ROYAL CARIBBEAN INTERNATIONAL
‘CHALCHIUHTLICUE’
This work was cast in bronze and commissioned for a cruise liner as a water feature.
Chalchiuhtlicue was an Aztec water goddess, part of a group of Aztec rain gods, so it seemed appropriate to have her wall-mounted with water running over her.
She was the wife of the rain god and mother of the moon god. She had all sorts of powers, making crops fertile and protecting women and children.
She presided over the creation of the Fourth Sun, but subsequently her husband, Tlaloc mistreated her so badly and made her so unhappy, that she retaliated by making it rain for 52 years. The rain caused a huge flood which caused the Fourth Sun, to be extinguished.

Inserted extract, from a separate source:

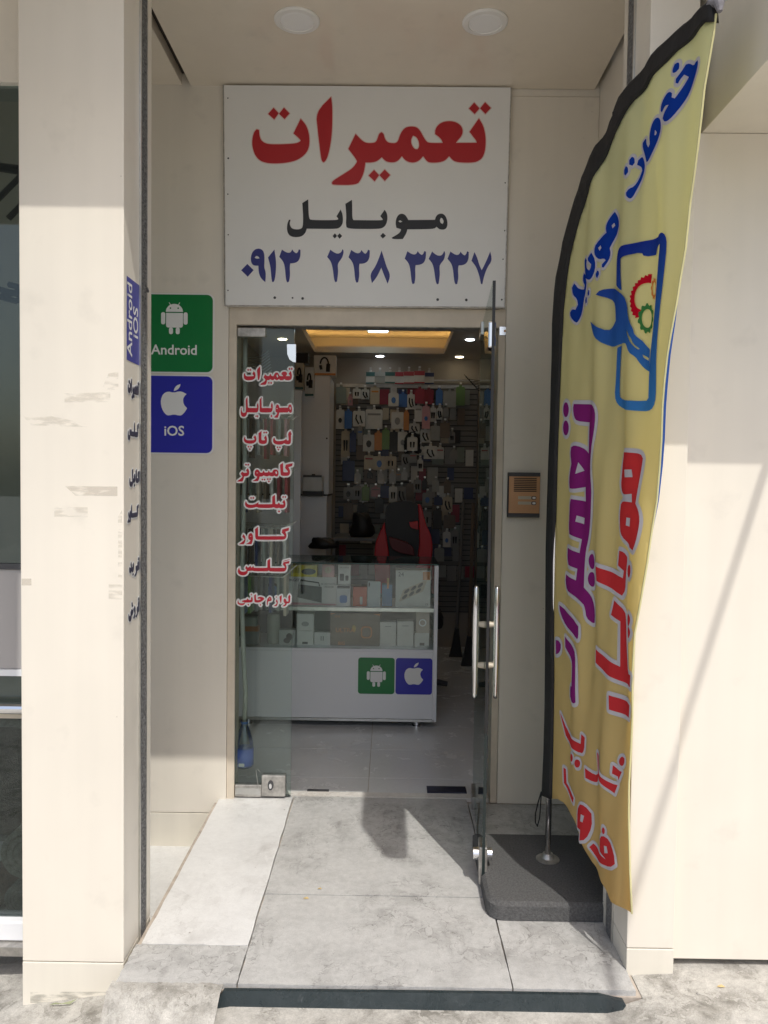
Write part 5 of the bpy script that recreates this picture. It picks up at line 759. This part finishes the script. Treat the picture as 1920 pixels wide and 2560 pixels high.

She was the patron of newborns and the sick and, with her husband, was responsible for the timely arrival of the rain and water needed for successful harvests.
Water was the basis of much of Aztec life and as such Chalchiuhtlicue held an incredibly important position in the Aztec pantheon.
Her name translates literally from the Nahuatl word as ‘Heart of the Earth’, but is it more usually translated as ‘She of the Jade Skirt’ because the word often refers to green precious stones.
Eventually she drowned the world in tears of blood when she fell from the sky and humans had to turn into fish to survive.